Comparing EVs? Be aware of a factor that’s missing

 

Call it the “drivability factor.”

By John Higham: Legislative Director of the Electric Auto AssociatioN, Electric Auto Association Board Member 

 
The author in his Jaguar I-Pace.

The author in his Jaguar I-Pace.

 

There are endless factors used to compare electric vehicles (EVs) from various manufacturers. There are 0-60 times. All-electric range (AER). Usable kilowatt-hour (kWh) in the battery. Luggage space. Number of seatbelts. Charge rates for DC fast charging. Efficiency.

But something is missing. Something important. For the lack of a better term, I’ll call it “drivability.” Drivability is related to efficiency, but it isn’t exactly that. It’s also related to charge rate, but it isn’t exactly that, either.

I would define drivability simply as how long I have to charge my car in order to get back on the road. In terms of basic arithmetic, it could be defined as the ratio of how quickly I can add energy to the car, to how quickly energy is used while driving the car.

To make drivability a useful metric to compare EVs, some standardizing assumptions are required. So let’s assume that we drive the car for one hour at 62 miles-per-hour (MPH). How long will it take to replenish the energy used? The less time it takes to charge the car to replenish the energy used, the more drivable the car becomes.

From personal experience…

My first EV was a Miata conversion. While I loved driving that car, it had a horrible drivability factor. At 62 miles per hour (MPH), the Miata traveled approximately 2.2 miles for every kWh consumed. Worse, its maximum charge rate was merely 2.5 kilowatts (kW). Expressed mathematically, that is 2.5*2.2 = 5.5, which has units of MPH. Taking it a step further, and since the 2.2 mi/kWh efficiency assumed 62 MPH, for every hour charging, I could drive for only 5.5/62 = 0.09 hours! As I’m defining it, my e.Miata had a drivability of 0.09. Not good for long trips.

Now I drive a Jaguar I-Pace. Its efficiency isn’t much better at 2.4 mi/kWh at a constant 62 MPH, but its maximum charge rate is far superior at 100 kW from a capable DC fast charger. Running through the same arithmetic gives a driveability factor of 3.8. What this means is that for every hour I charge my I-Pace, I can drive for 3.8 hours at 62 MPH. Those with an eye for numbers will cry foul about now because most EVs will not sustain the maximum charge rate on a DC fast charge for very long. But we’re going to ignore this reality for a moment.

Let’s look at one more example.
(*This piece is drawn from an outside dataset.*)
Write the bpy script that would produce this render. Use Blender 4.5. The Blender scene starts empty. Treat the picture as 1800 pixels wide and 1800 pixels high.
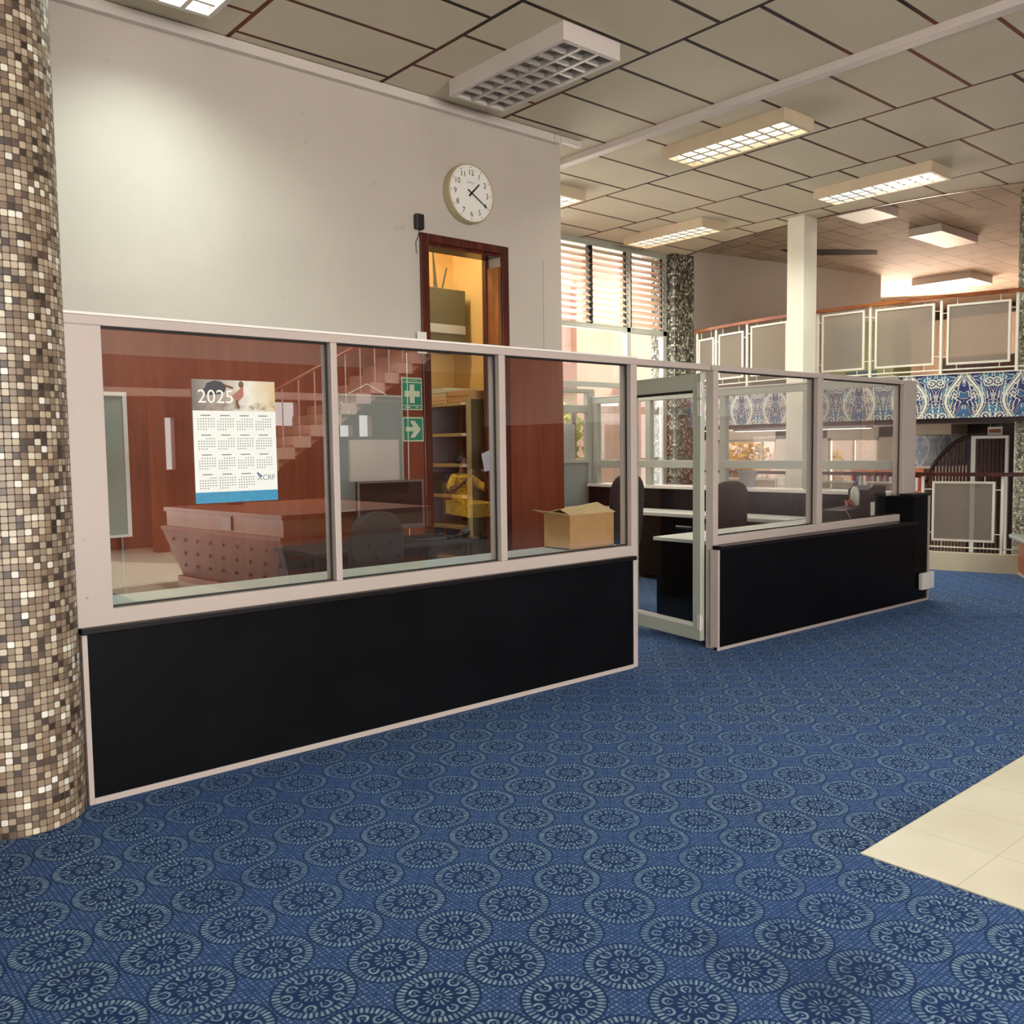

I convinced my younger brother to buy a Tesla Model 3, which has an efficiency at 62 MPH of 4.5 mi/kWh, and will charge at 120 kW. Running through the same arithmetic gives it a driveability of 9. Ergo, for every hour of charging one could drive for nine hours, assuming the car’s battery and the driver’s bladder have that type of capacity. This can also be interpreted to mean that every minute charged enables nine minutes of driving. 

The numbers discussed above reflect a maximum drivability using the maximum DC fast charging rate for a specific model. Understanding that no EV can sustain maximum charge rate when using a DC fast charger, it makes sense to be more focused on the average drivability. Over the course of a full charge, the I-Pace average charge rate at up to 90% state of charge is about 70 kW. The Model 3 is about 100 kW at up to 90% state of charge. This yields an average drivability factor of 2.7 for the I-Pace and 7.1 for the Model 3.

So, what should we do with this information?

I am suggesting that manufacturers start using a standardized metric similar to drivability, enabling consumers to compare different models among various brands. Until that happy day, I’d like to see EV enthusiasts use the drivability factor that they’ve calculated themselves while comparing EVs.

How to do this? Simply determine the efficiency of an EV in miles/kWh at 62 MPH--the results should be between two and five. Most EVs will express this number either in a connected app or in the driver’s user interface display. Some manufacturers express this number in watt hours per mile, or even in kWh/100 mi. To go from watt hours per mile, simply divide into 1,000. For example, an EV that has an efficiency of 333 watt hours per mile is 1,000/333 = 3.33 mi/kWh. To go from kWh/100 mi, just flip it around. For example, an EV that uses 33.3 kWh/100 miles is 100/33.3 = 3.0 mi/kWh.

Once you have efficiency in miles/kWh, find out the average charging speed for a DC fast charge session in kW. This can be easily determined by charging from a near 0% state of charge for an hour. The DC fast charger will tell the driver how many kWh have been added to the car. Once you have efficiency in mi/kWh and the average charge rate in kW, simply multiply the two numbers; 62 divided by that result yields the drivability factor. Stated more plainly, for a drivability factor of five, charging for one minute yields five minutes of driving. Charging for five minutes yields 25 minutes of driving. Charging for one hour yields five hours of driving.

What is the drivability factor of your electric car?